Mr. Chairman, Americans want us to work together to address their top priority--creating jobs, fostering economic recovery. Unfortunately, the majority's priorities are deeply out of touch with those of the country.

Democrats are committed to reducing the deficit. We believe, as taxpayers do, that we should start by ending tax subsidies and special interest waste. We should be slashing oil companies' subsidies first. We must make programs accountable and end the ones that do not work. We can no longer afford to continue the tax breaks for the top 2 percent of the country. Republicans are in a reckless rush to slash without regard to the impact on our economy, on the businesses which create jobs or on middle class or working families who are being responsible, doing the best for their families and educating for the future.

They are hitting ordinary, hardworking families with children, our young people trying to get an education, and the elderly.
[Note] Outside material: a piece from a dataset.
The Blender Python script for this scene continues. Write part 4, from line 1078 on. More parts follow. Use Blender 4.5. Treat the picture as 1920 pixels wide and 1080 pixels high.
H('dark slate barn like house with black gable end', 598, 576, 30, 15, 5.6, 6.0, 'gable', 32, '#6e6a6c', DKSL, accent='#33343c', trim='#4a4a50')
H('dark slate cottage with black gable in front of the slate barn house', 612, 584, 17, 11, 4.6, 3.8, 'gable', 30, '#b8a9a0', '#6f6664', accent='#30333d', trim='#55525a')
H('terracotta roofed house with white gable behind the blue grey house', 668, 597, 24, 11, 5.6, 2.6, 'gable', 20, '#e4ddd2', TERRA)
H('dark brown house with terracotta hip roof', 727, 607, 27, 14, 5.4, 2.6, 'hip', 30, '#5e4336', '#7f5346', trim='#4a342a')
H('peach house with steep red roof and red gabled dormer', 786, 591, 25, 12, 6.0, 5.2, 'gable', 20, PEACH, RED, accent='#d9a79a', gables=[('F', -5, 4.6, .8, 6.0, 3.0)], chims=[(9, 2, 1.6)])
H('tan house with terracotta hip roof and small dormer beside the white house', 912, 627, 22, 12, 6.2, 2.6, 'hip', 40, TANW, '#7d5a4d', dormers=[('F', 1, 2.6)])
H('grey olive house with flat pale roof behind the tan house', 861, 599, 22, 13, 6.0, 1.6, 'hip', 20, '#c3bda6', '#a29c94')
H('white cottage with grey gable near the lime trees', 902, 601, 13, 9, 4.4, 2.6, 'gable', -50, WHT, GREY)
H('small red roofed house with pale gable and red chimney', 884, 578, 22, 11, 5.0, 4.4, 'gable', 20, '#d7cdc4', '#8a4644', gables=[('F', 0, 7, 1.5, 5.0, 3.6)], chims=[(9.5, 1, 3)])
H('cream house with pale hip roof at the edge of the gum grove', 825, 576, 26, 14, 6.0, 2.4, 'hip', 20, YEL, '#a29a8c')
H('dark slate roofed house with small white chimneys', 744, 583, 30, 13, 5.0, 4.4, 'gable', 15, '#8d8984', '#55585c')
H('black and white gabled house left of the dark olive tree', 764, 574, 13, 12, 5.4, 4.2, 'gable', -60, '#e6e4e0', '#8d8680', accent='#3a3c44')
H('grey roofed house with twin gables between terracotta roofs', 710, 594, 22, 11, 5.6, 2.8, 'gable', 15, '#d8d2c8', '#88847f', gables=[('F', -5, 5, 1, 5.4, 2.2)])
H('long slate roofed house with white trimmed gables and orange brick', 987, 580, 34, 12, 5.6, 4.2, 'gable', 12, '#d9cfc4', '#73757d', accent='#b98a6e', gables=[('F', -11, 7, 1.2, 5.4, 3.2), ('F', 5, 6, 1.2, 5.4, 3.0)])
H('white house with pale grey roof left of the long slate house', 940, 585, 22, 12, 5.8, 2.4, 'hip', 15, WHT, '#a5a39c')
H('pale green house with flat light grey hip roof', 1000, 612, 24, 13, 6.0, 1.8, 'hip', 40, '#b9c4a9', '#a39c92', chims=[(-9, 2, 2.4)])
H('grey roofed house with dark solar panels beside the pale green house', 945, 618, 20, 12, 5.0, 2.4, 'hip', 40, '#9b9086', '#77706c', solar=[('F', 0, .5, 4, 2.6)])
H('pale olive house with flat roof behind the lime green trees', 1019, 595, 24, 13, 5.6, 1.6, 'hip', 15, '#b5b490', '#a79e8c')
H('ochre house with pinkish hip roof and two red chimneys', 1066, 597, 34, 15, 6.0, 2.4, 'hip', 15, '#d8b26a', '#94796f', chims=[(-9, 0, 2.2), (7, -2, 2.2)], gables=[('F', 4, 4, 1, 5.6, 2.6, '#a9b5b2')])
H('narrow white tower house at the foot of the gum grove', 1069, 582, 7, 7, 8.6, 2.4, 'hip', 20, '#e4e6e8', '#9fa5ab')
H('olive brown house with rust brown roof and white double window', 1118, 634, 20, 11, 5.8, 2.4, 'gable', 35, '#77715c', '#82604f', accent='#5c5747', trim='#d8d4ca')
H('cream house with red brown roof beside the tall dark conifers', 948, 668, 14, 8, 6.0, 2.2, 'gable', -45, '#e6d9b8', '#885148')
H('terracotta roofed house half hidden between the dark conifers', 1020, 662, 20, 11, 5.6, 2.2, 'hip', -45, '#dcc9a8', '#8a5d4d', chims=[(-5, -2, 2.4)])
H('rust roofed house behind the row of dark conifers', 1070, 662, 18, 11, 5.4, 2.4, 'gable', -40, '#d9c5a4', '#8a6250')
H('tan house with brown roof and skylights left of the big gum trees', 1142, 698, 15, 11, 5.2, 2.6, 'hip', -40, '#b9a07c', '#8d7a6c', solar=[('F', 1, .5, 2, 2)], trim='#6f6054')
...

That is their starting point.

Under their budget every student in America receiving a Pell Grant, close to 9 million people, will see their aid slashed by almost $850 a year; 1.3 million students will lose their supplemental education opportunity grants and, thus, the ability to pay for college. Their plan cuts more than 200,000 kids out of Head Start, kids who will forever lose the opportunity for an early childhood education. They cut aid to school districts and special education. They will cut 55,000 Head Start teachers and close down 16,000 Head Start classrooms.

As with education, so too with jobs. In the midst of a recession and a tough labor market, training and employment services, proven-to-work programs are cut now by $5 billion. That means 8.4 million job seekers, flesh and blood human beings, could lose access to this aid completely.

In these tough economic times, it's our low-income seniors who are the most vulnerable. This budget eliminates at least 10 million new meals delivered to the homebound elderly, cuts fuel assistance for them as well. It will force seniors to either go hungry or move into nursing homes and others to have to choose whether to eat or to stay warm.

The challenge is not whether we address the deficit and spending or not. The question is where do we start to cut. Do we start with slashing ineffective programs and special interest waste, like $40 billion in oil company subsidies? Or do we start cutting those that help the middle class, our businesses, and working families with children, and seniors?

Our job is to get this budget back to common sense, to create jobs, to get this economy running again for the people of this Nation. This continuing resolution offered by the Republicans will do neither.